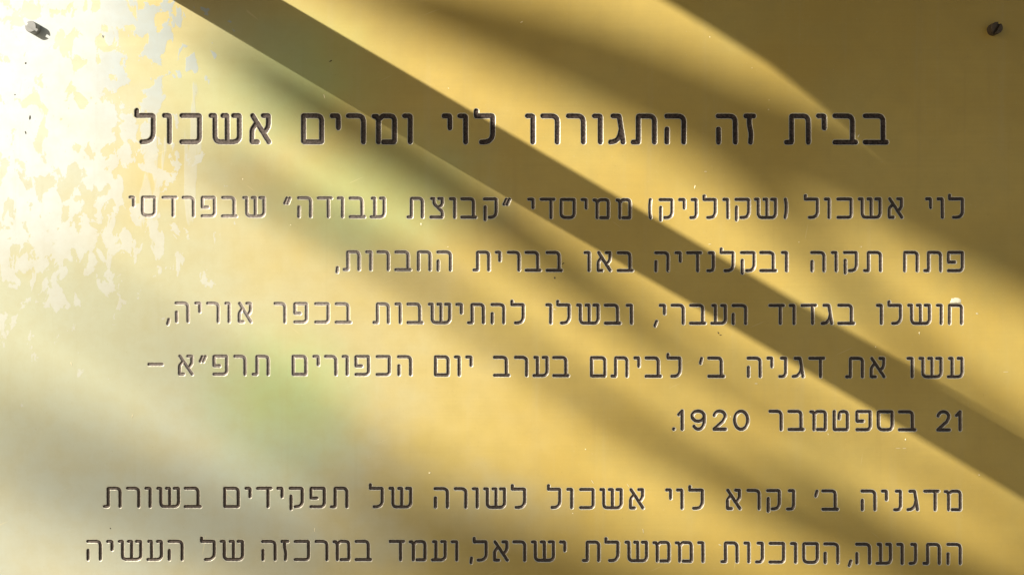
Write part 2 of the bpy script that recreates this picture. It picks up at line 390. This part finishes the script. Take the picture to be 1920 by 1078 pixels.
def contours(F, x0, y0, st, lev):
    """closed iso-lines of the grid F at lev (marching squares), as lists of points"""
    A = F - lev
    A[np.abs(A) < 1e-9] = 1e-9
    ny, nx = A.shape
    nxt = {}
    pos = {}
    I = A < 0
    code = I[:-1,:-1]*1 + I[:-1,1:]*2 + I[1:,1:]*4 + I[1:,:-1]*8
    tab = {1:[(3,0)],2:[(0,1)],3:[(3,1)],4:[(1,2)],5:[(3,2),(1,0)],6:[(0,2)],7:[(3,2)],8:[(2,3)],9:[(2,0)],10:[(0,3),(2,1)],11:[(2,1)],12:[(1,3)],13:[(1,0)],14:[(0,3)]}
    def edge(j, i, e):
        if e == 0: k = ('h', j, i)
        elif e == 2: k = ('h', j+1, i)
        elif e == 3: k = ('v', j, i)
        else: k = ('v', j, i+1)
        if k not in pos:
            if k[0] == 'h':
                a, b = A[k[1], k[2]], A[k[1], k[2]+1]; s = a/(a-b)
                pos[k] = (x0 + (k[2]+s)*st, y0 + k[1]*st)
            else:
                a, b = A[k[1], k[2]], A[k[1]+1, k[2]]; s = a/(a-b)
                pos[k] = (x0 + k[2]*st, y0 + (k[1]+s)*st)
        return k
    for j, i in zip(*np.nonzero((code > 0) & (code < 15))):
        for e0, e1 in tab[int(code[j, i])]:
            nxt[edge(j, i, e0)] = edge(j, i, e1)
    loops = []
    while nxt:
        k0 = next(iter(nxt)); k = k0; loop = []
        while k in nxt:
            loop.append(pos[k]); k = nxt.pop(k)
        if len(loop) > 5: loops.append(loop)
    return loops

def thin(loop, tol):
    """drop the points of a closed loop that lie within tol of the line through their neighbours kept"""
    p = np.array(loop)
    n = len(p)
    i0 = int(np.argmax(p[:, 0])); p = np.roll(p, -i0, axis=0)
    i1 = int(np.argmax(((p - p[0])**2).sum(1)))
    keep = {0, i1}
    st = [(0, i1), (i1, n)]
    while st:
        a, b = st.pop()
        if b - a < 2: continue
        q = p[a:b]; A = p[a]; B = p[b % n]
        d = B - A; L = np.hypot(*d) + 1e-12
        dist = np.abs(d[0]*(q[:,1]-A[1]) - d[1]*(q[:,0]-A[0]))/L
        m = int(np.argmax(dist))
        if dist[m] > tol or L > 6 and b - a > 3 and L > 8:
            m = m if dist[m] > tol else (b-a)//2
            if m == 0: continue
            keep.add(a+m); st += [(a, a+m), (a+m, b)]
    return [tuple(p[i]) for i in sorted(keep)]

class Sheet:
    def __init__(s): s.v = []; s.f = []; s.m = []
    def add(s, verts, faces, mi=0):
        o = len(s.v); s.v += verts
        for f in faces: s.f.append(tuple(i+o for i in f)); s.m.append(mi)

def loc(px, py, depth=0.0):                          # plate-local: depth in pixels behind the face
    return ((px-960)*S, depth*S, (539-py)*S)

plate = Sheet()
PX0, PX1, PY0, PY1 = -26.0, 1931.0, -38.0, 1330.0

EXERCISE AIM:
Copy out each line word for word, please, skipping the images.

RESULT OF THE TASK:
Write part 2 of the bpy script that recreates this picture. It picks up at line 390. This part finishes the script. Take the picture to be 1920 by 1078 pixels.
def contours(F, x0, y0, st, lev):
    """closed iso-lines of the grid F at lev (marching squares), as lists of points"""
    A = F - lev
    A[np.abs(A) < 1e-9] = 1e-9
    ny, nx = A.shape
    nxt = {}
    pos = {}
    I = A < 0
    code = I[:-1,:-1]*1 + I[:-1,1:]*2 + I[1:,1:]*4 + I[1:,:-1]*8
    tab = {1:[(3,0)],2:[(0,1)],3:[(3,1)],4:[(1,2)],5:[(3,2),(1,0)],6:[(0,2)],7:[(3,2)],8:[(2,3)],9:[(2,0)],10:[(0,3),(2,1)],11:[(2,1)],12:[(1,3)],13:[(1,0)],14:[(0,3)]}
    def edge(j, i, e):
        if e == 0: k = ('h', j, i)
        elif e == 2: k = ('h', j+1, i)
        elif e == 3: k = ('v', j, i)
        else: k = ('v', j, i+1)
        if k not in pos:
            if k[0] == 'h':
                a, b = A[k[1], k[2]], A[k[1], k[2]+1]; s = a/(a-b)
                pos[k] = (x0 + (k[2]+s)*st, y0 + k[1]*st)
            else:
                a, b = A[k[1], k[2]], A[k[1]+1, k[2]]; s = a/(a-b)
                pos[k] = (x0 + k[2]*st, y0 + (k[1]+s)*st)
        return k
    for j, i in zip(*np.nonzero((code > 0) & (code < 15))):
        for e0, e1 in tab[int(code[j, i])]:
            nxt[edge(j, i, e0)] = edge(j, i, e1)
    loops = []
    while nxt:
        k0 = next(iter(nxt)); k = k0; loop = []
        while k in nxt:
            loop.append(pos[k]); k = nxt.pop(k)
        if len(loop) > 5: loops.append(loop)
    return loops

def thin(loop, tol):
    """drop the points of a closed loop that lie within tol of the line through their neighbours kept"""
    p = np.array(loop)
    n = len(p)
    i0 = int(np.argmax(p[:, 0])); p = np.roll(p, -i0, axis=0)
    i1 = int(np.argmax(((p - p[0])**2).sum(1)))
    keep = {0, i1}
    st = [(0, i1), (i1, n)]
    while st:
        a, b = st.pop()
        if b - a < 2: continue
        q = p[a:b]; A = p[a]; B = p[b % n]
        d = B - A; L = np.hypot(*d) + 1e-12
        dist = np.abs(d[0]*(q[:,1]-A[1]) - d[1]*(q[:,0]-A[0]))/L
        m = int(np.argmax(dist))
        if dist[m] > tol or L > 6 and b - a > 3 and L > 8:
            m = m if dist[m] > tol else (b-a)//2
            if m == 0: continue
            keep.add(a+m); st += [(a, a+m), (a+m, b)]
    return [tuple(p[i]) for i in sorted(keep)]

class Sheet:
    def __init__(s): s.v = []; s.f = []; s.m = []
    def add(s, verts, faces, mi=0):
        o = len(s.v); s.v += verts
        for f in faces: s.f.append(tuple(i+o for i in f)); s.m.append(mi)

def loc(px, py, depth=0.0):                          # plate-local: depth in pixels behind the face
    return ((px-960)*S, depth*S, (539-py)*S)

plate = Sheet()
PX0, PX1, PY0, PY1 = -26.0, 1931.0, -38.0, 1330.0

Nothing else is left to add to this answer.